Toute œuvre est de combat ; c’est exactement ce qui distingue une œuvre d’un travail. La genèse de L’Ombre de Venise fut simplement le dessein de capter un moment de ce dialogue intérieur qui accompagne mes promenades. Je suis, en effet, comme Powys, un écrivain du grand air… Quant au combat, c’est un combat contre l’abrutissement, l’inertie, le ressentiment, un combat contre l’indifférence et l’oubli qui nous menacent à chaque instant. Un combat contre le travail et contre la distraction, un combat pour l’otium. Un combat pour la possibilité d’être dans un corps, une âme et un esprit, autrement dit un combat pour la multiplicité des états de la conscience et de l’être. Tout, dans le monde moderne, semble vouloir nous réduire individuellement et collectivement à un seul état de conscience plus ou moins harassé, hypnotique, triste et morose. Il s’ agit de s’éveiller, de reprendre possession des biens qui nous sont offerts, à commencer, par notre pouvoir d’énonciation de ce beau cosmos miroitant qui nous entoure. La morale procustéenne dispose de mille ruses pour nous affaiblir, j’écris pour en déjouer quelques unes. D’où l’importance de l’œuvre de Nietzsche, qui inspire ces déambulations vénitiennes, exhortations à « l’éternelle vivacité » que nous préférons à la « vie éternelle ».
Vous évoquez à chaque page le réenchantement du monde, et même une ferveur païenne. Qu’entendez-vous par ce paganisme… aux accents souvent taoïstes ?
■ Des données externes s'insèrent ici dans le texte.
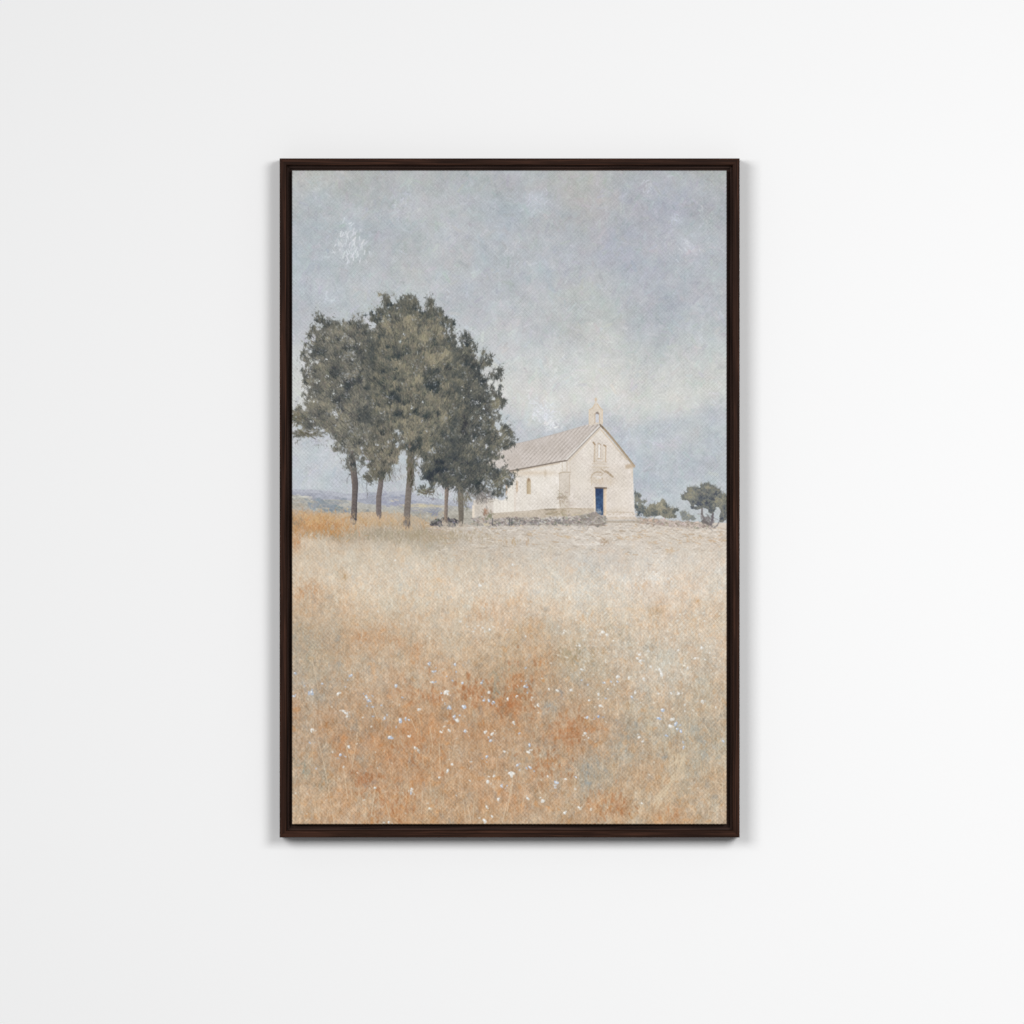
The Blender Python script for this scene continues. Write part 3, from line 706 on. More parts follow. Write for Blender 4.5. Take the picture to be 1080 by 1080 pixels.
for _ in range(260):
    x, y = rng.uniform(544, 669), rng.uniform(470, 541)
    j, i = int((y - CY0) * G), int((x - CX0) * G)
    if lab[j, i] != CH_WALL: continue
    dab(x, y, rng.uniform(1, 4), rng.uniform(.7, 1.8), math.pi / 2 + rng.normal(0, .5), img[j, i] + rng.choice([-1, 1], p=[.6, .4]) * rng.uniform(4, 13) * np.array([.9, 1, 1.1]), rng.uniform(.3, .7), .7)

# corner pilaster between side and front
lay(poly_mask([(590.5,498.5),(601,498),(600.5,538),(590.5,538.5)], .9) * .75, weather((205,195,182), 226, 4))
line([(589.5,499.3),(594,498),(601.5,498)], 1.0, (178,164,144), .85, .6)
line([(590.3,500),(590.2,530)], .8, (190,176,158), .7); line([(600.8,500),(600.5,522)], .9, (188,174,156), .7)
line([(593,488),(593,497)], .8, (198,184,164), .6); line([(598,487.5),(598,497)], 1.0, (190,174,152), .6); line([(601,487),(601.5,497)], .8, (200,188,170), .5)
flick(593, 524, 2.6, 3.2, 36, (164, 150, 132), 2, 1.1, -.7, .7, .65)
flick(596, 529, 4, 2, 24, (186, 174, 158), 2.5, 1.2, -.3, .6, .55)
line([(590.4,528),(591,534)], 1.2, (178,164,146), .7)

# base course
lay(poly_mask([(520,542),(560,539.5),(575,537),(598,536),(628,536),(628,548),(520,549)], .7), weather((196,184,168), 229, 6), CH_WALL)
for pts, c, w in [([(520,541.6),(545,540),(562,538.6),(575,537)], (182,168,150), 1), ([(575,537.4),(586,537)], (140,128,112), 1.6), ([(586,537.3),(600,536.2),(620,537)], (178,162,142), 1), ([(592,540),(594,544)], (160,150,124), 2),
                  ([(576,542),(584,541)], (158,146,128), 2), ([(604,543.5),(620,542.5)], (196,184,152), 1.4), ([(640,540),(668,540.5)], (196,182,164), 1.0)]:
    line(pts, w, c, .75, .9)
flick(590, 541, 8, 2, 44, (166, 152, 128), 2, 1.3, 0, .6, .55)
flick(655, 541.5, 9, 1.6, 26, (188, 172, 152), 2, 1, 0, .5, .55)
flick(610, 539, 8, 2, 30, (206, 195, 180), 3, 1.2, 0, .5, .6)

# roof: pale ribbed sheets running down from the ridge
roof_pts = [(541,468.6),(560,464.6),(590,456.5),(615,449.2),(621.5,447.2),(633.2,447.6),(598.2,485.2),(575,489.5),(560,492.3),(537.5,496.6),(533,496),(530,474)]
roof_c = weather((198,189,182), 232, 4)
lay(poly_mask(roof_pts, .5), roof_c, CH_ROOF)
u_ = X + (Y - 448.0) * .93                          # runs along the ridge; ribs lie where it is constant
ph = (u_ - 633.0) / 4.3 + noise(30, 30, 280, 2) * .06
rib = np.cos(2 * math.pi * ph)
fade = np.clip((X - 520) / 110, .15, 1) * (.75 + .25 * noise(12, 9, 281, 2))
rm = poly_mask(roof_pts, .5)
img += (rm * fade * (np.where(rib < -.35, (rib + .35) * 58, 0) + np.where(rib > .5, (rib - .5) * 40, 0)))[..., None] * np.array([1, 1.02, 1.05])
img += (rm * np.clip((Y - 470) / 25, 0, 1) * 5)[..., None]
line([(541,468.8),(560,464.6),(590,456.6),(615,449.4)], .9, (184,174,168), .6)
line([(537,496.9),(560,492.7),(575,489.9),(590,487),(597.5,485.8)], 1.5, (124,112,102), .95, .7)
line([(538,498.2),(560,494),(590,488.6)], 1.0, (196,178,156), .7, .8)
line([(632.6,448.6),(597,484.6)], 1.1, (230,226,220), .95, .6, CH_ROOF)
line([(633.2,449.8),(598.2,485.7)], 1.0, (150,138,128), .9, .6)
line([(633,452),(600,486.5)], 1.6, (208,194,174), .7, .9)
line([(633.6,448.5),(641,456.5),(652,470),(661,481.5),(668.8,491.5)], 2.4, (176,158,134), .95, .7, CH_ROOF)
line([(633.2,448.2),(636,451.5)], 1.8, (128,114,98), .9, .6)
line([(635,449.5),(652,469.2),(668.8,490.6)], .7, (140,126,108), .8, .6)
line([(634,453.5),(650,472),(661,485)], 1.3, (204,188,166), .75, .9)
lay(poly_mask([(659.5,490.5),(666,488.8),(669.6,491.6),(668.6,493.4),(660,494.4)], 1.2) * .75, weather((186,166,141), 236, 5), CH_ROOF)

# bell gable
bell = [(621.3,449),(621.3,432.5),(624.8,430.2),(626.8,426.6),(627.4,424.4),(627.4,423),(626.6,421.2),(628.4,419.6),(630,421.2),(629.4,423),(629.6,425),(631.4,427),(633.2,430),(635.6,432.6),(635.4,449),(632,447)]
lay(poly_mask(bell, .7), weather((215,204,190), 240, 4), CH_BELL)
line([(628.5,420.4),(628.5,422)], 1.9, (208,188,164), .9, .6)
line([(621.4,432.8),(621.4,447)], .9, (226,206,178), .8); line([(635.2,433),(635.2,446.5)], 1.0, (228,206,176), .8)
line([(621.5,432.2),(625,430.2),(627.4,426.4)], .9, (206,184,154), .8); line([(630,426),(632.6,429.8),(635.6,432.4)], .9, (206,184,154), .8)
lay(poly_mask([(628,436),(628.8,434.6),(630.6,434.4),(631.8,436),(631.8,445.6),(628.2,445.8)], .6), (203, 204, 209), CH_BELL)
lay(poly_mask([(628,437),(628.6,434.8),(630.6,434.2),(631.8,436),(631.6,437.2),(629.5,436.2)], .6), (134, 120, 110))
line([(627.4,436),(627.4,446)], .9, (190,170,148), .8); line([(632.2,436),(632.2,446)], .8, (200,178,150), .8)
line([(632.8,447.4),(636,450.6)], 1.2, (124,112,98), .8, .6)

# side windows
lay(poly_mask([(555.6,507),(556.3,504.8),(557.6,504),(559,505),(559.8,507),(559.8,521),(555.8,521.2)], .6), (190, 172, 144), CH_WIN_SIDE)
lay(np.clip(blob(557.7, 506, 1.6, 2.2), 0, 1) * (lab == CH_WIN_SIDE), (154, 130, 108))
line([(555.8,507),(556,520.5)], .7, (164,146,118), .7); line([(558.8,508),(559,521)], .9, (204,188,160), .7)
lay(poly_mask([(544.2,508),(545.2,507),(546.4,508),(546.2,518.5),(544.6,518.5)], .8) * .8, (202, 180, 156), CH_WIN_SIDE)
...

Il y eut, aux dernières décennies du siècle précédent, un fort courant « philosophique », prônant le « désenchantement du monde ». Ces philosophes associaient l’enchantement à la barbarie, l’un d’eux n’hésitant pas à écrire, je cite : « Critiquer la technique au nom de la poésie de la nature est une barbarie » ! On voit bien ce qu’un philosophe héritier des Lumières peut trouver à redire aux enchantements. Mais ces ensorcellements obscurs, cette défaite de la Raison, cette capitulation de l’entendement devant des puissances ténébreuses me semblent bien plus, désormais, le fait de la Technique que d’une « poésie de la nature ». Autrement dit : la conscience humaine, avec ses vertus classiques, ou pour ainsi dire « humanistes », est aujourd’hui bien plus directement menacée par l’hubris technologique, avec ses folies génétiques et ses réalités virtuelles, que par les héritiers de Jacob Böhme ou de Novalis.
L’idée que l’enchantement et l’entendement humain soient exclusifs l’un de l’autre est des plus étranges. Ces dieux et ces mythologies chasseresses dans les jardins royaux, les Contes de Perrault, et, plus proche de nous Jean Cocteau, dans ses œuvres littéraires et cinématographiques, témoignent de l’alliance heureuse entre l’esprit décanté, usant des pouvoirs de la raison et l’enchantement immémorial. Toute pensée naît, pour reprendre l’expression de René Char, d’un « retour amont ». Aux antipodes des philosophes du désenchantement, nous trouvons donc les taoïstes, épris de ces « randonnées célestes » propices aux belles lucidités : « Après la perte du Tao, écrit Lao-Tzeu, vint la vertu. Après la perte de la vertu, vinrent les bons sentiments. Après la perte des bons sentiments vint la justice. Après la perte de la justice restèrent les rites ». Ainsi nous est donné à comprendre, pour nous en garder, le triomphe des écorces mortes : le fondamentalisme moderne et la modernité fondamentaliste qui se partagent le monde.
L’enchantement, loin d’être le signe d’une dépossession ou d’une régression est le signe d’une recouvrance. C’est au moment où nous nous approchons du sens que le monde s’irise et s’enchante. Nous désirons un monde clair, et le mot lui-même renvoie d’abord au son, avant de dire la lumière ou la raison. C’est d’un chant que naît la clarté, comme le disent les poèmes d’Hölderlin. Un monde désenchanté est un monde obscurantiste, « qui ne rime plus à rien », un monde sans voix, ou dont les voix sont couvertes par « le vacarme silencieux comme la mort ».